Q: Are there any parallels we can draw or lessons we can learn when it comes to Bush’s insistence on the importance of scientists weighing in on policy and what’s going on in today’s political climate?

A: If you take today’s political environment, partisan interference in scientific research is a concern. People say you shouldn’t research abortion, or you shouldn’t research gun control or marijuana. These are some of the things the federal government has insisted upon, loosely speaking; there are some exceptions. But loosely speaking, you cannot study gun violence. Similarly, people aren’t allowed to study scheduled narcotics. So they aren’t going to get any funding if they want to study the potential health benefits of marijuana, for example. And we do see that under the Trump administration, some of the input of scientists at regulatory agencies has been done away with. Usually people depend on research to tell them if the water or the air is bad, and if you do away with that, you don’t know if the water or the air is bad. So there is a limited amount of partisanship already, but there’s some worry that there might be more.

Q: How does your research with the Center for the Study of Religion and Conflict relate to this?

A: One of the questions we are asking is: If we can target technological innovations to advance certain capabilities, such as defense or health care, can we not do the same with spiritual and religious aspirations and boundaries? You might say, crudely, “I’d like to have a Buddhist computer,” or “Wouldn’t it be nice to have a Christian Facebook?” Or, “Could I have a Jewish skateboard?” What would that even mean? Some of my colleagues have called this “humane technology,” meaning something more uplifting and high-minded. So you might say, “Why would I be interested in religious, spiritual sources of inspiration for shaping the technological agenda of scientific research?”
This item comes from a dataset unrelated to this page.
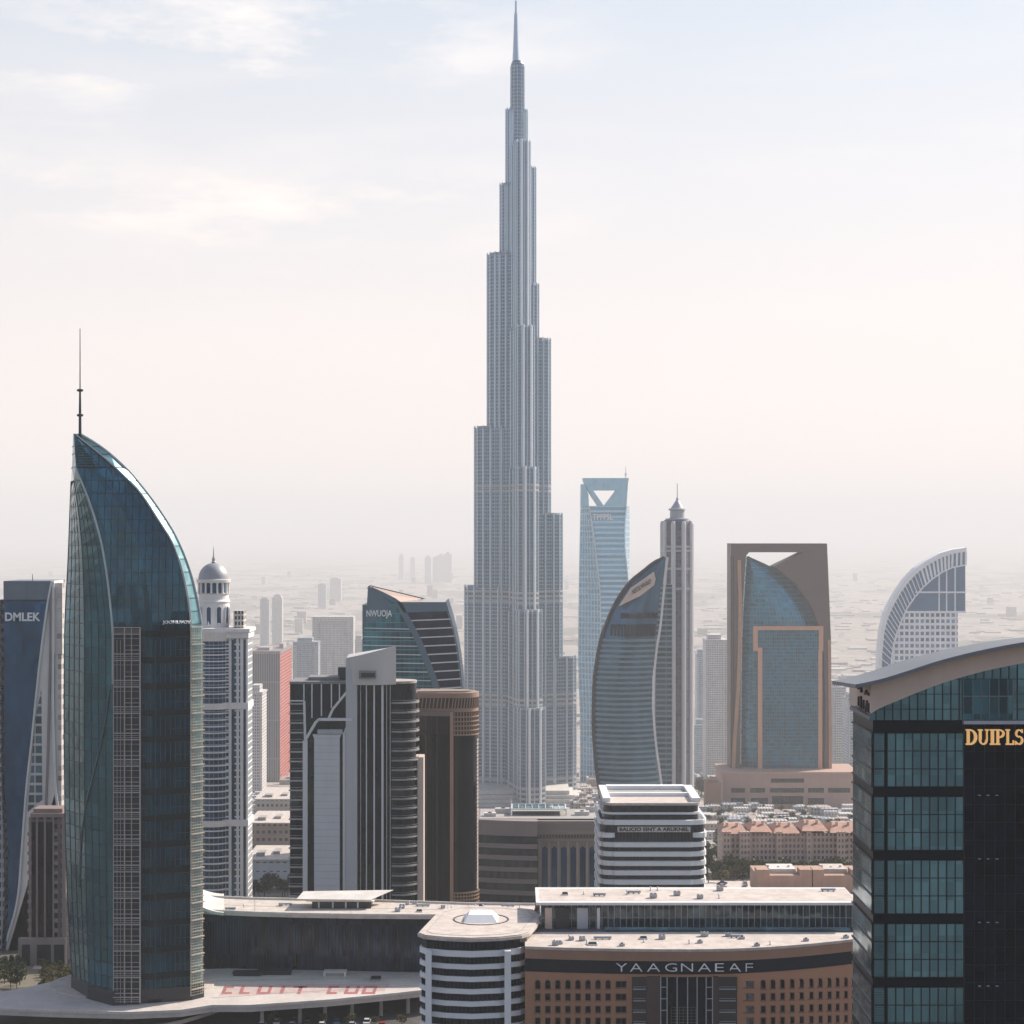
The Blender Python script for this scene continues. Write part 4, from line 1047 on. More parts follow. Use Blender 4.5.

Surprisingly, there are many scientists and people in digital industries who say that they are already doing this, designing computers to amplify their sense of wonder and mystery in the world, to enhance their cognition in a way that mind expanding drugs might do it. There are people who make claims about computing and the internet that suggest that some kind of collective consciousness might emerge from the internet. One of Google’s founders said that Google is the mind of God. What does it mean to make a claim like that? To me, what it means is injecting directly religious, spiritual concerns and values into discussions and thinking about science and technology in ways that generally have not been done because of what we might think of as the border between science and religion. That scientists said (to religion), “You leave us alone and we’ll leave you alone.” And I think that my colleague Hava (Samuelson) would say that has been broken down; that people don’t want this kind of wall between the two anymore. So these are some of the things we’re kind of parsing.